China Takes 2 Steps Back Over N.Korean Rights Abuses

      March 19, 2014 13:18

      Pak Soo-chan

      The UN Human Rights Council met in Geneva, Switzerland on Monday to discuss the latest human rights report on North Korea, which accused the North of grave abuses that were tantamount to crimes against humanity.

      China's representative at the meeting accused the report of "failing to meet the standards of fairness and objectivity" and claimed that the real situation on the Korean Peninsula is different. The HRC's Commission of Inquiry recommended that Beijing stop sending North Korean defectors back to the North, but the Chinese representative at the meeting rejected this as "close to nonsense" based on "unconfirmed claims."

      The commission was established in March of last year following a decision by the HRC. Headed by retired Australian Supreme Court justice Michael Kirby, it interviewed 80 North Korean defectors and North Korea experts over the last year to produce a 372-page report.

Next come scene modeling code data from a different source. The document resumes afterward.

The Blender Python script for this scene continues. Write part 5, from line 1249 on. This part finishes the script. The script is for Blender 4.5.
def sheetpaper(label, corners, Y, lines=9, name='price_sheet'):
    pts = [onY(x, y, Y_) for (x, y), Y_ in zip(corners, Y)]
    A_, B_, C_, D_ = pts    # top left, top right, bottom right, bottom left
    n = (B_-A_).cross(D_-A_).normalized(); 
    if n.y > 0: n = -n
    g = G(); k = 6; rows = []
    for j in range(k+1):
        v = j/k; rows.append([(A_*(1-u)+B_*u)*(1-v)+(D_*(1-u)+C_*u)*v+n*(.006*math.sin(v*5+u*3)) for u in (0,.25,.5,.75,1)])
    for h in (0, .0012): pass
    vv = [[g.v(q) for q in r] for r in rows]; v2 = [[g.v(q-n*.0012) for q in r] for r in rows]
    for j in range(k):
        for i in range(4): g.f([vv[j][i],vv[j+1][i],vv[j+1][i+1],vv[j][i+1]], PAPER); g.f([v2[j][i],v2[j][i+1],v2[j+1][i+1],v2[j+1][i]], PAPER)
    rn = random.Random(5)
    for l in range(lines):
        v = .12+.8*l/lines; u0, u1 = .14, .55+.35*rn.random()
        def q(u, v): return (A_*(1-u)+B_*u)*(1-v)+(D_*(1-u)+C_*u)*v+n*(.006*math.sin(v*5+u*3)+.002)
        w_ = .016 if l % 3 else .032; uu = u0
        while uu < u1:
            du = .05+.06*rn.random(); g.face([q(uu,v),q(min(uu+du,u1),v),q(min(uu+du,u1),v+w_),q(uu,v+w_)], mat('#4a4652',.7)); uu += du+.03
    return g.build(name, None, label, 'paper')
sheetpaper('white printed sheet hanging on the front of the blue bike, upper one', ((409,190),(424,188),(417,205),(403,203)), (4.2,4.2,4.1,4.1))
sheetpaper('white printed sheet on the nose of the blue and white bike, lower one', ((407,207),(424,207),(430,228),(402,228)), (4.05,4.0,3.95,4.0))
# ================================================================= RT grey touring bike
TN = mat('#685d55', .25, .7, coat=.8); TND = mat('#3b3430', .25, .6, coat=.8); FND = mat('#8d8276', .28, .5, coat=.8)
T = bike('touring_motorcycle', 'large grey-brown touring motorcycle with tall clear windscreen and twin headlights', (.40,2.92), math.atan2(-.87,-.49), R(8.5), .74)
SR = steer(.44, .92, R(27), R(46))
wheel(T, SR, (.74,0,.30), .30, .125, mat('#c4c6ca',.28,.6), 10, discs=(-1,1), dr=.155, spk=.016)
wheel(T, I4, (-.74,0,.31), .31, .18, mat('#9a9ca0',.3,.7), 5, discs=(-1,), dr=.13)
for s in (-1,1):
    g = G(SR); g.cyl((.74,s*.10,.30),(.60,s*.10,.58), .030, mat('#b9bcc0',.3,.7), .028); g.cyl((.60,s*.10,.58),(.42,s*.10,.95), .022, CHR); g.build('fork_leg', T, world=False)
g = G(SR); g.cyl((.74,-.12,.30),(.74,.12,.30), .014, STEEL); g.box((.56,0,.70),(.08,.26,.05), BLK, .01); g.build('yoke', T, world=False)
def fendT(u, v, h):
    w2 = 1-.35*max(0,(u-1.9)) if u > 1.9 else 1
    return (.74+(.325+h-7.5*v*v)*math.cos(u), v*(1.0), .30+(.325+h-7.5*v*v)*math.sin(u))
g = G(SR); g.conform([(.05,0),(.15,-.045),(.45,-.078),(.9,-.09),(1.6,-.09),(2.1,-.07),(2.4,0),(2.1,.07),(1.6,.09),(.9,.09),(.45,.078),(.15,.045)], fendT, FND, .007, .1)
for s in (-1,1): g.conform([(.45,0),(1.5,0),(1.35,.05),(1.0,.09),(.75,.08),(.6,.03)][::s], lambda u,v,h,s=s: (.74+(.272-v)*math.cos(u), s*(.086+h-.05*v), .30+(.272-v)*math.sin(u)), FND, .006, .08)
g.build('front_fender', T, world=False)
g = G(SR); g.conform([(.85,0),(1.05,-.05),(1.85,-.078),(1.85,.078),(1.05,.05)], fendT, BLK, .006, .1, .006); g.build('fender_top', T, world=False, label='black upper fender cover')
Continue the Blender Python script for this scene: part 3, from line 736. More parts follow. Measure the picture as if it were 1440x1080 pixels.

      The Chinese representative claimed the report lacked objectivity since it did not have the cooperation of related countries. In other words, it was based on interviews with North Koreans who had fled their country. But North Korea has repeatedly refused UN invitations to attend its human rights sessions, and China also refused to let the commission conduct investigations inside its borders.

      In a letter to the commission late last year, the Chinese ambassador to Geneva claimed that security officials only arrested North Korean "illegal aliens," but denied accusations that they were tortured after being repatriated.

      However, Yoon Yeo-sang at the government-funded Database Center for North Korean Human Rights, who has spoken with defectors from the North since the 2000s, said, "Most of the 3,262 cases of torture involving North Korean defectors took place in the process of forced repatriation."

      The UNHRC plans to present a resolution next week similar to those passed unanimously both in 2012 and last year. But China, which is a member this year as part of a three-year term, seems minded to veto it. Such behavior is unbefitting of a would-be world power. Such a status requires more attention to human rights abuses around the world.

      China must think hard about how it will look when the full extent of North Korea's human rights abuses is finally demonstrated to the world.